Public Cloud refers to the cloud computing model with which the IT services are delivered across the Internet. The service may be free, freemium or a subscription-based offering charged based on the compute resources consumed. The compute functionality may range from common services such as email, apps and storage to the enterprise-grade OS platform or infrastructure environments used for software development and testing. The cloud vendor is responsible for developing, managing and maintaining the pool of computing resources shared between multiple tenants from across the network.

The defining features of a public cloud environment include high elasticity and scalability for IT-enabled services delivered at a low-cost subscription-based pricing tier. As the most popular model of cloud computing services, the public cloud offers vast choices in terms of solutions and compute resources to address the growing needs of organisations of all sizes and verticals.

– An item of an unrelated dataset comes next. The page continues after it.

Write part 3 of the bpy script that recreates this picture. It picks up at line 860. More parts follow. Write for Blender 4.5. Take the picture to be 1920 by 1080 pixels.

Advantages of public cloud:

  • No investments required to deploy and maintain the IT infrastructure.
  • High scalability and flexibility to meet unpredictable workload demands.
  • Reduced complexity and requirements on IT expertise as the cloud vendor is responsible to manage the infrastructure.
  • Flexible pricing options based on different Service Level Agreement (SLA) offerings.
  • The cost agility allows organisations to follow lean growth strategies and focus their investments on innovation projects.

Suitable choice for:

  • Predictable computing needs, such as communication services for a specific number of users.
  • Apps and services necessary to perform IT and business operations.
  • Additional resource requirements to address varying peak demands.
  • Software development and test environments.


  • The total cost of ownership (TCO) can rise exponentially for large-scale usage, specifically for midsize to large enterprises.
  • Not the most viable solution for security and availability sensitive mission-critical IT workloads.
  • Low visibility and control into the infrastructure, which may not suffice to meet regulatory compliance.